From Steamboat Lake, we dragged the trailer down to Steamboat Springs, up over Bunny Ears Pass, down to Walden and across to State Forest State Park. To find our campground, which was not on our 2017 park map and absent from any roadside signs, we drove to the Moose Visitor Center. There we were given up-to-date maps showing the proper turnoff.

We’re in what is now called the North Park Campground. Until a few years ago, it was a commercial KOA Kampground. According to the lady at the Visitor Center, when the husband of the couple who owned it died, the wife decided to sell the property. Ultimately, the state bought it and turned it into a public campground.

The old A-frame KOA check-in building still stands in a vacant, somewhat dilapidated condition.

The old KOA cabins remain and are apparently still rented out by the park.

The bathhouse appears to be brand new and is beautiful.

We have a nice site with full hookups. It must have been a handicapped site at one time with a cement pad under the picnic table and a cement sidewalk leading to the bathhouse. It must not be considered handicapped now or I would have reserved something else.

I’m convinced that campgrounds are universally designed by folks who have never camped. Here, for example, our sewer connection is on the opposite side of the sidewalk from where the trailer is parked. Thus, our sewer line must cross the sidewalk. Since the sidewalk only leads to our picnic table, our backyard neighbor suggested we just back the trailer to the sidewalk and run our hose across.

Our first full day here, we drove around part of the park. Friends from Grand Junction were also camping somewhere out here. We had their campsite number but not the name of the campground they were in. They’re anglers, so we first looked for them up the road around North Michigan Reservoir. They were not there.
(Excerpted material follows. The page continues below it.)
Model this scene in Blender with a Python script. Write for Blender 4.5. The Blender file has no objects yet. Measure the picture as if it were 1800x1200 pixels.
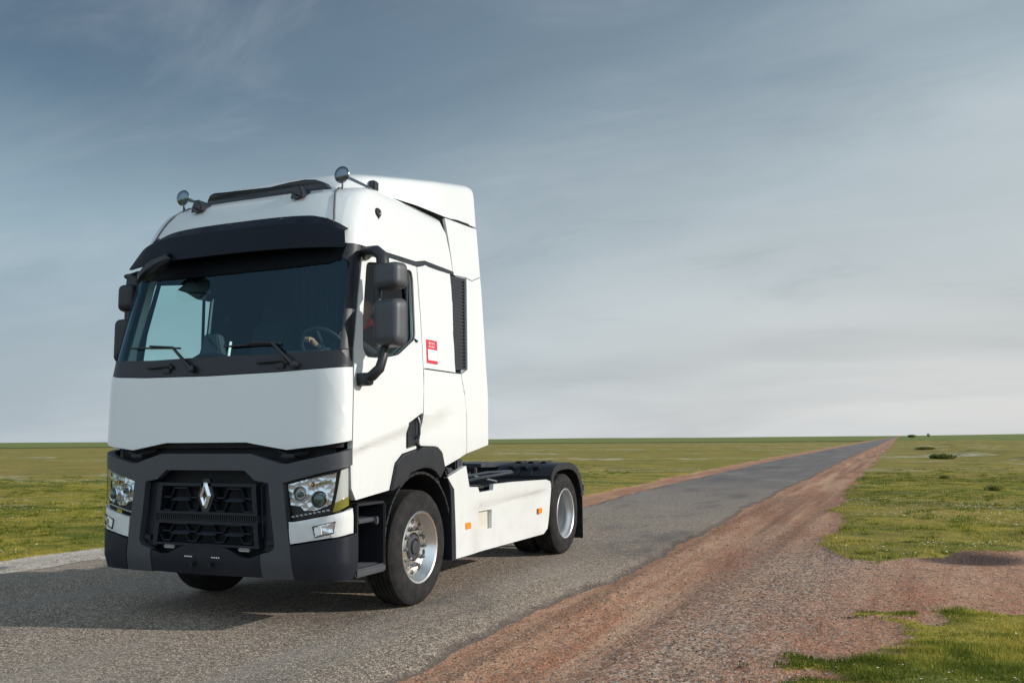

Next, we headed down the highway to the Ranger Lakes area, where they were parked. We camped in this campground 12 years ago with our old A-frame trailer – the fourth trip we ever made in that trailer.

Having had enough of this sitting around, we went out for a hike on Tuesday. I chose a six-mile loop trail that would lead from the Visitor Center to Ranger Lakes and back. The writeup promised this was prime moose country, and I wanted a photo of a moose for my Colorado Life feature. We kept looking out to meadows and marsh lands, but nary a moose appeared. Bullwinkle must be taking the day off.

The weather here has been overcast and rainy since we arrived. The skies graciously remained dry until we got to Ranger Lakes. When the sprinkles started, we knocked on our friends’ trailer door and sat inside. The rain stopped and we hit the trail again. Finding the second half of the loop proved to be a bit of a challenge, but we managed to find the correct path back. Still no Bullwinkle.

So far, the only moose we’ve spotted have been the stuffed moose inside the Visitor Center…

…a statue of a moose made of barbed wire outside the Visitor Center…

…and, of course, the trophy moose head we have mounted in our trailer.
Wednesday was to be photo day for my upcoming Colorado Life story. Unfortunately, the day dawned with battleship gray skies. No, today would be a sit in the trailer and read day. With only one tiny bar of Verizon cell coverage, we couldn’t even hit the internet for Facebook posts.

In the afternoon, we fought off boredom by getting in the truck and driving down the road, first to the Cameron Pass area. We followed that with a jaunt up toward North Michigan Reservoir to visit the yurt we bunked in on our first few trips to State Forest State Park.

It now has hard siding on the outside. It looked different back when the sides were fabric.

Our last day at State Forest dawned slightly more clear. Hoping to photograph an unstuffed moose, we drove up to the Crags off Cameron Pass.

Finding no moose along the highway there, we returned to the North Michigan Reservoir area where we discovered an Escape trailer parked in a really nice, get away from it all campsite at the north end of the pond.

Our park map showed a viewpoint called “Moose Overlook” up the road. Hoping it wasn’t a case of false advertising, we drove to it.

The map didn’t lie. This Moose Overlook was so named because it was built by a Moose Lodge from Fort Collins.

It began to look like the only moose we were going to see was a moooooose grazing beside the road.

Fortunately, my eagle-eyed wife did spot a pair of real moose foraging along a hillside a good quarter mile (or more) away. Even with my best telephoto lens, the animals were tiny brown spots in a big green landscape.

It was still better than this Canadian moose photo I took a few years ago in Newfoundland with the same lens.

(A better telephoto lens is now on order.)
Today was our 44th anniversary. Back in camp, Dianne grilled a fine bison steak dinner, which we enjoyed with a bottle of Bookcliff Vineyards’ best.

The next morning, we drained sewage, unhooked water and power…

…hooked up the trailer and hit the road for home…

…with, of course, a quick burrito stop along the way.